Our present-day Moon has an interior structure containing a central metallic core, overlain by a mantle comprised of minerals such as olivine and pyroxene (e.g. Ol+Px mantle) underneath a shell of crust (e.g. Wieczorek et al. 2006).  Such a picture of the Moon’s interior has been formed from analyses of returning lunar samples and records of deep seismic events collected during missions to the Moon (e.g. Weber et al., 2011). Despite the wealth of literature, there is still a longstanding debate as to the existence of garnet (Gt) within the deeper part of the lunar mantle. Reflecting upon the existence of garnet, the pivotal question first posited fifty years ago (e.g. Anderson, 1975) has remained unanswered: are laboratory measured sound velocities in realistic lunar aggregates containing garnet compatible with the seismic profiles of the deep lunar interior? 
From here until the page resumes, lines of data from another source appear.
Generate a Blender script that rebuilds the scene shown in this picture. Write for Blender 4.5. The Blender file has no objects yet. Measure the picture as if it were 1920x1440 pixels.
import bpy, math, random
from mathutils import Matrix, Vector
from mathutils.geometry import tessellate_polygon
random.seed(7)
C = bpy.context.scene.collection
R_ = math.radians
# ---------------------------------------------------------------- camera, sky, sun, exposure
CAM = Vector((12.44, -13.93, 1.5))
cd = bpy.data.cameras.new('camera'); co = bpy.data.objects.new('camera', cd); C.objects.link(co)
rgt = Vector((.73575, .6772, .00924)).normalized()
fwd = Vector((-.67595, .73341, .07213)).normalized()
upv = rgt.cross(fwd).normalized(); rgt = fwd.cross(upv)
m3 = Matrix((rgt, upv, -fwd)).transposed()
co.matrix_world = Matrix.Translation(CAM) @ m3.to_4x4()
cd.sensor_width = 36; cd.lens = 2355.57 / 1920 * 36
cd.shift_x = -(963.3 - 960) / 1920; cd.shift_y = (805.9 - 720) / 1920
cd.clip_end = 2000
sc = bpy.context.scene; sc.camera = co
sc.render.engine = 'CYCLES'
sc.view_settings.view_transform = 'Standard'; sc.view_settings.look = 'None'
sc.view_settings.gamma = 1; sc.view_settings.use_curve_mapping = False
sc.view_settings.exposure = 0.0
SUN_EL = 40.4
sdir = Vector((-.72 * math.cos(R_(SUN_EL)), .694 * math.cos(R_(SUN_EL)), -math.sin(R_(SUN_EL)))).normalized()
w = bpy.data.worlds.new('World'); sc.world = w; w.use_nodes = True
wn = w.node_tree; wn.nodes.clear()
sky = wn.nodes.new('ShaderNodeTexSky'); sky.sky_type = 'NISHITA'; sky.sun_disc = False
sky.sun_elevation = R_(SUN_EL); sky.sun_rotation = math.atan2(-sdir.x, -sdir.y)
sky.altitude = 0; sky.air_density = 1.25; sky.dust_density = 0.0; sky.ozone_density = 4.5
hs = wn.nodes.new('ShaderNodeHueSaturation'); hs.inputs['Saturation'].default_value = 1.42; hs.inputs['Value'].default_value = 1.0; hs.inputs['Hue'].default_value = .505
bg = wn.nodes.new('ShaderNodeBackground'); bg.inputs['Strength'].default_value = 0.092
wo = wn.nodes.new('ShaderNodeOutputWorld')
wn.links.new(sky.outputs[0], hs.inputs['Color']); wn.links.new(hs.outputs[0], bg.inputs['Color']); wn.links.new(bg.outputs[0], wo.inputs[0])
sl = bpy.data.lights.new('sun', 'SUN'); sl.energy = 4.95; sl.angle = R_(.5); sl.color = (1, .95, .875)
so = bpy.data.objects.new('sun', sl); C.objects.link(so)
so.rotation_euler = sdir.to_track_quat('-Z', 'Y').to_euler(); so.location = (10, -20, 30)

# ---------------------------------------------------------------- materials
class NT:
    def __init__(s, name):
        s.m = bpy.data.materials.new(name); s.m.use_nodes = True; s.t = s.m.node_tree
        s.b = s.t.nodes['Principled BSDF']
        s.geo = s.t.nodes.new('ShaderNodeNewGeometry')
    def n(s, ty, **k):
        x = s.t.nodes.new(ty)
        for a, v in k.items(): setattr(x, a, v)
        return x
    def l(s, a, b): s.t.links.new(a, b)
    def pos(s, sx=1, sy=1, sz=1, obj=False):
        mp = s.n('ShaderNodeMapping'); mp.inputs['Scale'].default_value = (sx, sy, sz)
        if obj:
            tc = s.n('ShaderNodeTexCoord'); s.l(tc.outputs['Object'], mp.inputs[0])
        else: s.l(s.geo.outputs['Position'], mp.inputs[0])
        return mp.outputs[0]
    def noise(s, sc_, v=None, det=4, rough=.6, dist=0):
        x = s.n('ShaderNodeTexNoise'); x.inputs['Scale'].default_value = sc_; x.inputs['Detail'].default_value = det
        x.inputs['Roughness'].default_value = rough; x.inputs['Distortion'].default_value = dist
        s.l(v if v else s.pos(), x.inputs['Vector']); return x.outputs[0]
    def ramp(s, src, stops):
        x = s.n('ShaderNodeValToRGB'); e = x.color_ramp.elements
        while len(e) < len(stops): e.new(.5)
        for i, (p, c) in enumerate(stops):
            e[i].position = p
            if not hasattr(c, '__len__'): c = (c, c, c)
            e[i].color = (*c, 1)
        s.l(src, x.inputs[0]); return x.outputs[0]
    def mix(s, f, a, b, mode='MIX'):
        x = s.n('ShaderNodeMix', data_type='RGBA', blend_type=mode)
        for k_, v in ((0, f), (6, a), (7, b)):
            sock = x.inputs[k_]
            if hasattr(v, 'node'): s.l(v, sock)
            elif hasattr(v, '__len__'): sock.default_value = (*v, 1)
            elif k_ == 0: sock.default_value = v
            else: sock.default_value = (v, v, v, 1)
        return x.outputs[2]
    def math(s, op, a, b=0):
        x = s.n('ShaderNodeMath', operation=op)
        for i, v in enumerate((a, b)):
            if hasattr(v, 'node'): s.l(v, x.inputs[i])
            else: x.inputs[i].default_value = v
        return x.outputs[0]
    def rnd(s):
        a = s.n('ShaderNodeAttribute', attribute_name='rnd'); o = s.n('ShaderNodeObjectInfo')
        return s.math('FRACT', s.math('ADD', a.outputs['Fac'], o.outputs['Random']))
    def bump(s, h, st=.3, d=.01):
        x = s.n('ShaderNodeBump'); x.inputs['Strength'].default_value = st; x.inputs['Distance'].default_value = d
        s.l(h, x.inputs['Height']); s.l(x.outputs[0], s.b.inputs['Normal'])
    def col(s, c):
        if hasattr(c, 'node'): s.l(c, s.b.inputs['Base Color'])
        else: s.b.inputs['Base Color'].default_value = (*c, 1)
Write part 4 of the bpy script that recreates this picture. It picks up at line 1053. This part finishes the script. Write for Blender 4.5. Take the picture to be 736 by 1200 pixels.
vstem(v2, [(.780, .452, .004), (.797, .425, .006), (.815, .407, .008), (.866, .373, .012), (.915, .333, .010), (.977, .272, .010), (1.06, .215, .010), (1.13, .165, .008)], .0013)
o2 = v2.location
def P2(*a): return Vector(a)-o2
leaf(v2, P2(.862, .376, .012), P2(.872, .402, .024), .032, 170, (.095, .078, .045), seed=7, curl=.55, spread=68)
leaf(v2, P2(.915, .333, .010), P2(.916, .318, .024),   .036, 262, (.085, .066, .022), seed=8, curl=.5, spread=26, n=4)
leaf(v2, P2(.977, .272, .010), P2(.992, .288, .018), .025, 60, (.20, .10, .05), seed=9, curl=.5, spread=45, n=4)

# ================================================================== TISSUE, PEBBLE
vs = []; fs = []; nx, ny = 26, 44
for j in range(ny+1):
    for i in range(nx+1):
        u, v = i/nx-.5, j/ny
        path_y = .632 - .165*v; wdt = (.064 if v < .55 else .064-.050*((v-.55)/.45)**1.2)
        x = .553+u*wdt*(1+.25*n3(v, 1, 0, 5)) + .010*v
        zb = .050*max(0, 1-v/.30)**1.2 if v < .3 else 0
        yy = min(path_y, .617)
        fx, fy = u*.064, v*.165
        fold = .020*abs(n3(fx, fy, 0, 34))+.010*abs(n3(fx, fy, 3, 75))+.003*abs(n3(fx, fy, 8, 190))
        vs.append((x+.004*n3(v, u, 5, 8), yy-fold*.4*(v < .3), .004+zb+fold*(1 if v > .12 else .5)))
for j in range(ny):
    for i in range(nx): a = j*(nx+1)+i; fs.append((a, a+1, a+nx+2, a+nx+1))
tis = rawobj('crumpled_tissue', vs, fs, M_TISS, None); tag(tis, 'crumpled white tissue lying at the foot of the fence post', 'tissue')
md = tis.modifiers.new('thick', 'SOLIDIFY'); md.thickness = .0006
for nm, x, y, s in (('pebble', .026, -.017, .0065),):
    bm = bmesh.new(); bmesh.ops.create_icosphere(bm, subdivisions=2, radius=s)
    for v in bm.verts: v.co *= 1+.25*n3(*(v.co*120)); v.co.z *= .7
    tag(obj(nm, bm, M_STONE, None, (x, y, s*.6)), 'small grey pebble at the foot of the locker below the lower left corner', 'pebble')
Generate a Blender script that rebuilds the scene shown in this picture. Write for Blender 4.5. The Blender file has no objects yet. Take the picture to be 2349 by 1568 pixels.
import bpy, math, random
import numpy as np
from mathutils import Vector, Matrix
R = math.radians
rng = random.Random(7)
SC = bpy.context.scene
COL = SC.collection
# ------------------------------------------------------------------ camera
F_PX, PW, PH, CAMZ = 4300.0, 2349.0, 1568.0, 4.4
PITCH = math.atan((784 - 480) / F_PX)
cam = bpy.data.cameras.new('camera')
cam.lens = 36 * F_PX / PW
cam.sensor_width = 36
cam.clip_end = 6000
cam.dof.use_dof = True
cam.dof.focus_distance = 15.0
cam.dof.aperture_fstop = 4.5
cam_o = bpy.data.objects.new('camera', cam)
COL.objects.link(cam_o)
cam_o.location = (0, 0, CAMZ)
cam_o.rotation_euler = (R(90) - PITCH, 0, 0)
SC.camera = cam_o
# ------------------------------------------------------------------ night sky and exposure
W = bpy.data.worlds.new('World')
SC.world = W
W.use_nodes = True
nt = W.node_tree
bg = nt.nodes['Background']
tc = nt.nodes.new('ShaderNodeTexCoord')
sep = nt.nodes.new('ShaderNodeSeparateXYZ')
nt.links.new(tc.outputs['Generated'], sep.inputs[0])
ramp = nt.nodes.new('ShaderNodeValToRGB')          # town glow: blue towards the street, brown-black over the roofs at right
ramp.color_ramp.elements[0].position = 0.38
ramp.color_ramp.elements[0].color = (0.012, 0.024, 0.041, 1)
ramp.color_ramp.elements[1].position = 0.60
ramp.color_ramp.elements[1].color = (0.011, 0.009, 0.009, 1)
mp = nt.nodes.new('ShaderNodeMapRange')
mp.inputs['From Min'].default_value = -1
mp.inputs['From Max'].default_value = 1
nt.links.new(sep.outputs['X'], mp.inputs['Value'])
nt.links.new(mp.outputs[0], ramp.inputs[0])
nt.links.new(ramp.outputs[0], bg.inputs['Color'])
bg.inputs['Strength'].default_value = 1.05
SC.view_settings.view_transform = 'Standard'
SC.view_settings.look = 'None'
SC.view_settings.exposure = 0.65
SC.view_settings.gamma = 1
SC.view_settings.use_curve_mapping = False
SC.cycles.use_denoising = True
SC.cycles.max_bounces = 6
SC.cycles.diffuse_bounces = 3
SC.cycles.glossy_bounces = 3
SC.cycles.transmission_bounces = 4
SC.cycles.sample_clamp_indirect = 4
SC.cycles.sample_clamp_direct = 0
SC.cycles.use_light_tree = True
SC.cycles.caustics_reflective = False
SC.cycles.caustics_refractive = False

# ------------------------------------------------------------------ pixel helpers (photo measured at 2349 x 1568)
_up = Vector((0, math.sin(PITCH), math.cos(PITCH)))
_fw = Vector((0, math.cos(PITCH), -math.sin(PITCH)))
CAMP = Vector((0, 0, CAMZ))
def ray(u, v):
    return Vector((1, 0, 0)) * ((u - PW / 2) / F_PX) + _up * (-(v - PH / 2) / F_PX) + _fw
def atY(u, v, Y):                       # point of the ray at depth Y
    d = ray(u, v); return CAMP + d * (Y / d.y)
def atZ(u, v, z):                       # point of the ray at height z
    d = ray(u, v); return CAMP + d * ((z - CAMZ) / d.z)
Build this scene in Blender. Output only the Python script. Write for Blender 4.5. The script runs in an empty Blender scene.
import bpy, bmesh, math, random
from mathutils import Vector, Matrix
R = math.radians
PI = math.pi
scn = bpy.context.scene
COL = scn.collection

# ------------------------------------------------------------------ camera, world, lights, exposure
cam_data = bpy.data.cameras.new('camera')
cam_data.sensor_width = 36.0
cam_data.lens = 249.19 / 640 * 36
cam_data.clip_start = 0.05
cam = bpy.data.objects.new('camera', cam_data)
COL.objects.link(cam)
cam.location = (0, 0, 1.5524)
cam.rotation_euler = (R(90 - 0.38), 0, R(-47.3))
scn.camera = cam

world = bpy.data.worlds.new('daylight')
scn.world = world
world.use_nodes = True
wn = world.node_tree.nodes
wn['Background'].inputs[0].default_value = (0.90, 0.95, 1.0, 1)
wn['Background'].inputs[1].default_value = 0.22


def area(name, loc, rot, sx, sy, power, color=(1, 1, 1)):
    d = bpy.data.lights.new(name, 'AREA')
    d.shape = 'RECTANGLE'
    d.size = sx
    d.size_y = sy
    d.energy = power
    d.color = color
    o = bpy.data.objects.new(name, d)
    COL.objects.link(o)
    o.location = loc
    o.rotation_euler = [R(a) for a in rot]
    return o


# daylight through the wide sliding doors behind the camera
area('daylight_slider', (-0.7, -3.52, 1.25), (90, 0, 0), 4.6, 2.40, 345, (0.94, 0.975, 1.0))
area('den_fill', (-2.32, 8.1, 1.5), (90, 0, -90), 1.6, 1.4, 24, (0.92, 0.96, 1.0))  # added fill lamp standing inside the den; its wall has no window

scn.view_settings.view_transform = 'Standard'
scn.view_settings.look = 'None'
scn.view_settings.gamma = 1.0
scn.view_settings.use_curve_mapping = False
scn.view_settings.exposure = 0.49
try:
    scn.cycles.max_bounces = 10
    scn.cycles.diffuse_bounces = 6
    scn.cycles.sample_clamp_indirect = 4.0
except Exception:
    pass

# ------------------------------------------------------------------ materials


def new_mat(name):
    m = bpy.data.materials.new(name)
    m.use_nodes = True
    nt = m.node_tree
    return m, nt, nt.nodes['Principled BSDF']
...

To provide answers to this question Ehime’s researchers first synthesized garnet-rich lunar rock assemblages (Ol+Px+Gt sample) at high pressures and high temperatures using the multi-anvil press apparatus “ORANGE-2000” at the Geodynamics Research Center. These samples were then transported to SPring-8, the Large-scale Synchrotron Radiation Facility, located in Hyogo Prefecture, where experiments were carried out at the High Pressure and High Temperature beamline BL04B1.  Here the researchers subjected the lunar rock assemblage to pressure and temperature conditions similar to those of the Moon’s deep interior while they measured the propagation speed of sound waves in the lunar rock assemblage.  Combining the results of their experiment with a modelling component, the researchers concluded that the sound velocities in lunar assemblages containing large amounts of garnet were compatible with the seismic and density profiles of the Moon’s deep interior, between depths of 740-1260 km. Furthermore, they found that rock assemblages containing little to no garnet are unlikely to explain the observed seismic velocities and densities of the lunar mantle at those depths. 

These intriguing results have significant implications for the Moon and its interior dynamics, including its composition and formation (e.g. Jing et al., 2022), the interior temperature, as well as implications for the lunar core and the now defunct lunar dynamo.